著者:宇都宮 徹壱(うつのみや・てついち)
発行:7月5日/出版社:東邦出版/価格:1,500円(本体価格)/ページ:304P
「おいでよJ2(J3にも)!」地域に根差した18の物語
おらが町のクラブ――。この表現は、J1よりもJ2やJ3のクラブのほうがしっくりくるのではないだろうか。J1のような華やかさはなく、毎年のように選手がゴッソリと入れ替わるクラブも多い。しかしそのぶん、選手、チームだけでなく、クラブそのものを応援する空気はJ1よりも濃度が上。それは、日々の取材の中でもよく感じることだ。
本書はスポーツ総合サイト『スポーツナビ』で連載中の『J2・J3漫遊記』からJクラブの物語17篇が抜粋され、さらに横浜FCの章が書き下ろされている。著者は地域リーグに至るまで、フットボールの現場をつぶさに取材している宇都宮徹壱氏。
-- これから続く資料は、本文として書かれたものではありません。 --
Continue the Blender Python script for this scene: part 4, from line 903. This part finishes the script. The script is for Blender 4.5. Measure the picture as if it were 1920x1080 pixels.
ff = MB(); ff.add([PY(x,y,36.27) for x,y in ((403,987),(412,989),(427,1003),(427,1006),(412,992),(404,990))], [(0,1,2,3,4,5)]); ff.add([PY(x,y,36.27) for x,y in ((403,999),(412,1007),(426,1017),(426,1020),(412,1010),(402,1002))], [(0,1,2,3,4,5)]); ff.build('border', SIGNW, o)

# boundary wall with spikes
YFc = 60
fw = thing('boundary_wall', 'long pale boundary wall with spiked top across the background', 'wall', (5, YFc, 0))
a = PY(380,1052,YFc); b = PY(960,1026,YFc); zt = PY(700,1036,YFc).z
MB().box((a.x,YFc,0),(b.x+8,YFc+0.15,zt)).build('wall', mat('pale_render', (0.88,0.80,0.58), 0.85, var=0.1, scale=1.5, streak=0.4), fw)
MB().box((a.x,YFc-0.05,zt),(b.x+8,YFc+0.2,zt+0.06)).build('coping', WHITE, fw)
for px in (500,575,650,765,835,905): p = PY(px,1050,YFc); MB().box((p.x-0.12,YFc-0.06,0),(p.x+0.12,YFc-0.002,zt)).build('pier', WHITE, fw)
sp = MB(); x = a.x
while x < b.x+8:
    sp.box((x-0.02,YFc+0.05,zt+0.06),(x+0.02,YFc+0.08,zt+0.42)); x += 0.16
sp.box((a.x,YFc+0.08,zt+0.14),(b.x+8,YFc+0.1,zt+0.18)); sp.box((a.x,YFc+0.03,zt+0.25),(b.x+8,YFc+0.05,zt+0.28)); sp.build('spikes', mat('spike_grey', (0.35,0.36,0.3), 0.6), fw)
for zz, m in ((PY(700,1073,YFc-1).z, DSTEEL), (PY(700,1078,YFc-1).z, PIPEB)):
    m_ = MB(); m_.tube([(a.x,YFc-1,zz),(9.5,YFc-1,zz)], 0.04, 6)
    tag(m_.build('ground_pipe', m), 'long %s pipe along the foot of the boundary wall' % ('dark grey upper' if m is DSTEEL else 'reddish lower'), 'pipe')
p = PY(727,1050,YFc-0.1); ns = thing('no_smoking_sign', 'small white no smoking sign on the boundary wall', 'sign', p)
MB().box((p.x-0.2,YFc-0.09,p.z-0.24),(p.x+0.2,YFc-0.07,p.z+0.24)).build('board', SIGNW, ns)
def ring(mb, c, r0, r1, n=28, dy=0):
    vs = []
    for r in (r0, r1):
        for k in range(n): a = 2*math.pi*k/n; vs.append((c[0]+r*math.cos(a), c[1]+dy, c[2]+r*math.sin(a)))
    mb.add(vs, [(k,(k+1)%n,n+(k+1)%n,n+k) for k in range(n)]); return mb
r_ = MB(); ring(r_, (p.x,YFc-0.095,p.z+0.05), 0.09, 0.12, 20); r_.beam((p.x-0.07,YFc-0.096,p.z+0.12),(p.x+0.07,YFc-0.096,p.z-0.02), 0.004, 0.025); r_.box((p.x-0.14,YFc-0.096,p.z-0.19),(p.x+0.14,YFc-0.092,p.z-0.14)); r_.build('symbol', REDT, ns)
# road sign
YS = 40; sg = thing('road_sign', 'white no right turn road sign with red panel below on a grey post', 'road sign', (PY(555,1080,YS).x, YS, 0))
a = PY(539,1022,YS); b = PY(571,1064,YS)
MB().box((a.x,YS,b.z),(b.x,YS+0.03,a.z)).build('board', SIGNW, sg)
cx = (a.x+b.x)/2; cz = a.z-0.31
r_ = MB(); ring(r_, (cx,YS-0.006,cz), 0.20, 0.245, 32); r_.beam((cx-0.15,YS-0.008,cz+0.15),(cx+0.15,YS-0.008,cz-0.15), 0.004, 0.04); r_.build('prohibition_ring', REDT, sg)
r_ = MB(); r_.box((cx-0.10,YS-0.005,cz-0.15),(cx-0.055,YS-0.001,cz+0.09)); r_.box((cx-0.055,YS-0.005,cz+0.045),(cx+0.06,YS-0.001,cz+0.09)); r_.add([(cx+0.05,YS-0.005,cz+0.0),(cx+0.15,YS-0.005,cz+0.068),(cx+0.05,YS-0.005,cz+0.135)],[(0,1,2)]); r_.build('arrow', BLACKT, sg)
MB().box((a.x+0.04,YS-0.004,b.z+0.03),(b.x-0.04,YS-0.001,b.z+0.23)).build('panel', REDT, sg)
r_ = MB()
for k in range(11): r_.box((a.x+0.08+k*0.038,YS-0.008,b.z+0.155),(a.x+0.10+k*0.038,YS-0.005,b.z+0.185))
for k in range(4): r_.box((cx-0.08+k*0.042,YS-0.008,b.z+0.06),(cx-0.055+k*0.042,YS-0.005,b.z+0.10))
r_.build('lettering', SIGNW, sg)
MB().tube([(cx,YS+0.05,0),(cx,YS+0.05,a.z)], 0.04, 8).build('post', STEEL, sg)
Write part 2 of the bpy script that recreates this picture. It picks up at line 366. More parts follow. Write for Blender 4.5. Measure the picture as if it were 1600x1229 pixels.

クラブ一つずつが取り上げられた各章は、ある1試合の描写から始まり、選手や監督、クラブ関係者の声、あるいはサポーターなど外部の声をとおして、クラブの現在地を切り取っていく。
たとえば岡山の章は、クラブが初めてJ1昇格争いを演じた12年のストーリー。当時まだ建設中だった専用練習場が、サポーターの働きかけで実現に向かったエピソードにクラブ愛が満ちている。きっかけは、元ブルガリア代表DFイリアン・ストヤノフが子供用プールで温冷交代浴をする姿が、地元TVで放映されたこと。それを見たサポーターたちが「この状況が続けば、いまいる選手たちもチームから離れてしまう」と危機感を募らせ、3カ月で28万人分もの署名を集めることになる。まさに市民がクラブを育てた一例だ。
福島の章では、「ユナイテッド、なくなっちゃうの?」と訴える子供の涙で鈴木勇人社長が東日本大震災からの再生を決断したエピソードや、原発事故による農産物の風評被害払しょくに向けたクラブの取り組みなどにも触れられている。
各章末には付記があり、その後の歩みと比較できるのも興味深い。取材後も紆余曲折を経ているクラブが大半で、J2、J3クラブを運営する大変さをあらためて認識させられる。だが、J1より厳しく、恵まれていない環境だからこそ、クラブには一人でも多くのサポーターの力が必要であり、サポーターにとっては応援し甲斐が出てくる。
J2担当記者としても、本書の惹句に倣って声を大にしたい。「おいでよJ2(J3にも)!」。